The Nakajima Ki-27 (九七式戦闘機 Kyūnana-shiki sentōki, or Type 97 Fighter?) was the main fighter aircraft used by the Imperial Japanese Army Air Force up until 1940. Its Allied nickname was "Nate", although it was called "Abdul" in the "China Burma India" (CBI) theater by many post war sources; Allied Intelligence had reserved that name for the nonexistent Mitsubishi Navy Type 97 fighter, expected to be the successor to the Type 96 carrier-borne A5M with retractable landing gear and an enclosed cockpit.

In 1935, the Imperial Japanese Army held a competition between Nakajima, Mitsubishi, and Kawasaki to design a low-wing monoplane to replace the Kawasaki Ki-10 (Army Type 95 Fighter) biplane. The new fighter was to have also a better performance than the experimental Mitsubishi Ki-18.
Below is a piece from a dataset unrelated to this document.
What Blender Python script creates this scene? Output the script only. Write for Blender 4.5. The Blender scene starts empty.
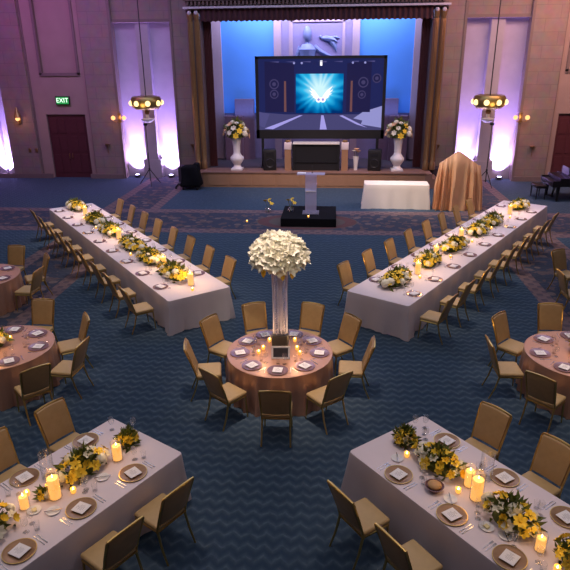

The results were the Nakajima Ki-27, the Kawasaki Ki-28, and the Mitsubishi Ki-33 (a modification of the Mitsubishi A5M carrier-based fighter). The Nakajima design was based on its earlier Ki-11 monoplane fighter which lost to the Ki-10 in the Type 95 Fighter competition. When the follow-up Nakajima Ki-12 proposal with a liquid-cooled engine and retractable landing gear was deemed too complex by the Japanese officials, the Ki-27 was designed by Koyama Yasushi to have an air-cooled radial engine and fixed landing gear. The aircraft had the Nakajima trademark wing with a straight leading edge and tapered trailing edge which would reappear again on the Ki-43, Ki-44, and Ki-84.